Taraflar arasındaki sözleşmenin 19. maddesinde ‘müşteri, özellikleri 21. maddede yazılı taşıt/taşıtlarını gerek iş bu taşıt kredisi sözleşmesinden gerekse bankayla imzalamış olduğu başka sözleşmelerden ve/veya herhangibir nedenden doğmuş doğacak borçlarının teminatını teşkil etmek üzere rehnettiğini kabul ve taahhüt eder.’ şeklinde düzenleme yapıldığı, davalı bankanın bu düzenlemeye dayanarak rehni kaldırmadığı anlaşılmaktadır. Dava konusu dayanak kredi sözleşmesinin taşıt kredisinden kaynaklandığı hususları taraflar arasında ihtilaflı değildir. Ayrıca taşıt kredisi borcunun da 04/02/2015 de kapatılmış olduğu dosya kapsamından anlaşılmaktadır.

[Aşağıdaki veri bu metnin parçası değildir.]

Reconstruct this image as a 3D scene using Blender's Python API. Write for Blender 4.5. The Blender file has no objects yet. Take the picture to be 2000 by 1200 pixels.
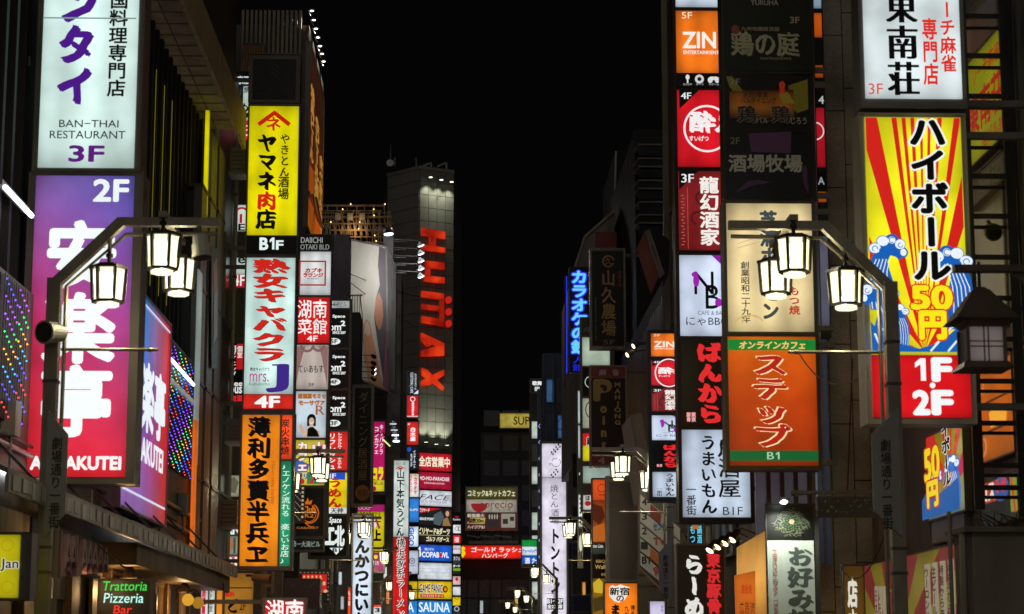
import bpy, math, random
from mathutils import Vector, Matrix
R = math.radians
sc = bpy.context.scene
col = sc.collection
random.seed(7)
# ---------------------------------------------------------------- camera
F = 4000.0                                   # focal length in pixels of the 2000 px wide photograph
PITCH = math.atan(694 / F); YAW = -math.atan(100 / math.hypot(F, 694))
CAMZ = 1.6
cd = bpy.data.cameras.new('camera'); cam = bpy.data.objects.new('camera', cd); col.objects.link(cam)
cam.location = (0, 0, CAMZ); cam.rotation_euler = (math.pi / 2 + PITCH, 0, YAW)
cd.sensor_width = 36; cd.lens = F / 2000 * 36; cd.clip_end = 2000; cd.clip_start = .1
cd.dof.use_dof = True; cd.dof.focus_distance = 44; cd.dof.aperture_fstop = 5.0
sc.camera = cam
# ---------------------------------------------------------------- sky: night
w = bpy.data.worlds.new('World'); sc.world = w; w.use_nodes = True
wn = w.node_tree.nodes; wl = w.node_tree.links
sk = wn.new('ShaderNodeTexSky'); sk.sky_type = 'NISHITA'; sk.sun_disc = False
sk.sun_elevation = R(22); sk.sun_rotation = R(180)
dim = wn.new('ShaderNodeVectorMath'); dim.operation = 'SCALE'; dim.inputs[3].default_value = .0002; wl.new(sk.outputs[0], dim.inputs[0])
addn = wn.new('ShaderNodeMixRGB'); addn.blend_type = 'ADD'; addn.inputs[0].default_value = 1
addn.inputs[2].default_value = (.011, .010, .012, 1)          # glow of the city in the night air
wl.new(dim.outputs[0], addn.inputs[1]); wl.new(addn.outputs[0], wn['Background'].inputs[0])
wn['Background'].inputs[1].default_value = .12
sd = bpy.data.lights.new('sun', 'SUN'); sd.energy = .24; sd.angle = R(70); sd.color = (1, .93, .82)      # very weak and very soft: the lit city behind the camera
so = bpy.data.objects.new('sun', sd); col.objects.link(so); so.rotation_euler = (R(68), 0, 0)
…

Dava tarihi itibariyle yürürlükte olan 6502 sayılı Tüketicinin Korunması Hakkında Kanunun 5. maddesi 4077 sayılı Kanunun 6. maddesi ile sözleşmelerdeki haksız şart düzenlenmiş olup anılan kanun maddesinde ‘Haksız şart; tüketiciyle müzakere edilmeden sözleşmeye dâhil edilen ve tarafların sözleşmeden doğan hak ve yükümlülüklerinde dürüstlük kuralına aykırı düşecek biçimde tüketici aleyhine dengesizliğe neden olan sözleşme şartlarıdır. Tüketiciyle akdedilen sözleşmelerde yer alan haksız şartlar kesin olarak hükümsüzdür. Sözleşmenin haksız şartlar dışındaki hükümleri geçerliliğini korur. Bu durumda sözleşmeyi düzenleyen, kesin olarak hükümsüz sayılan şartlar olmasaydı diğer hükümlerle sözleşmeyi yapmayacak olduğunu ileri süremez. Bir sözleşme şartı önceden hazırlanmış ve standart sözleşmede yer alması nedeniyle tüketici içeriğine etki edememişse, o sözleşme şartının tüketiciyle müzakere edilmediği kabul edilir. Sözleşmeyi düzenleyen, bir standart şartın münferiden müzakere edildiğini iddia ediyorsa bunu ispatla yükümlüdür’ denilmiştir.
Somut uyuşmazlıkta taraflar arasında düzenlenen 01/05/2011 tarihli taşıt kredisi sözleşmesinin 19. maddesi yukarıda açıklanan yasal düzenlemeler ışığında haksız şart niteliğindedir. Hal böyle olunca mahkemece davanın kabulüne karar verilmesi gerekirken, yerinde olmayan gerekçe ile davanın reddine karar verilmesi usul ve yasaya aykırı olup, bozmayı gerektirir.
SONUÇ: Yukarıda açıklanan nedenlerle, temyiz edilen kararın davacı yararına BOZULMASINA, HUMK’nun 440/I maddesi uyarınca tebliğden itibaren 15 gün içerisinde karar düzeltme yolu açık olmak üzere, 14/02/2019 gününde oybirliğiyle karar verildi.